In Britain again, as elsewhere, industrial promotion also took the form of defense against outside competition. The later record of British commitment to free trade (more or less nid-nineteenth century to 1930) has tended to obscure the earlier and much longer practice of economic nationalism, whether by tariff protection or discriminatory shipping rules (navigation acts). Economic theorists have argued forcibly, even passionately, that such interferences with the market hurt everyone. The fact remains that history's strongest advocates of free trade -- Victorian Britain, post-World War II United States -- were strongly protectionist during their own growing stage. Don't do as I did; do as I can afford to do now. The advice does not always sit well.
David S. Landes, "The Wealth And Poverty Of Nations" pg. 265

Palooka

Commenter Mike Huben implies (quoting no other than Noam Chomsky!!!) that developing countries would be better served by protectionist policies. My question is simply, protect what? Most developing countries have underdeveloped internal markets to sell their goods. In the absence of free trade, they will receive little or no foreign investment, and lack the necessary domestic demand to maintain current employment levels.

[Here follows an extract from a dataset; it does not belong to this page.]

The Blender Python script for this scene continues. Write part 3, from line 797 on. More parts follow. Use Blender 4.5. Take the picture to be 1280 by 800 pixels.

I can, at times, have some sympathy for arguments that developed countries may be better off with limited protectionism (to slow structural changes), but arguing developing countries are actually hurt by free trade seems to me a difficult task.

Stephen Saul

There's a big storm on the web about the quality of Posner's writing, namely the blog about war on Dec. 5, '04.

I'm reminded of Henry Miller's "Advice to a Young Writer."
As a poet, my favorite excerpt is: "If you can't make words fuck, don't masturbate them! / When you speak of Cunt put hair on it! / Try to forget everything you learned in college."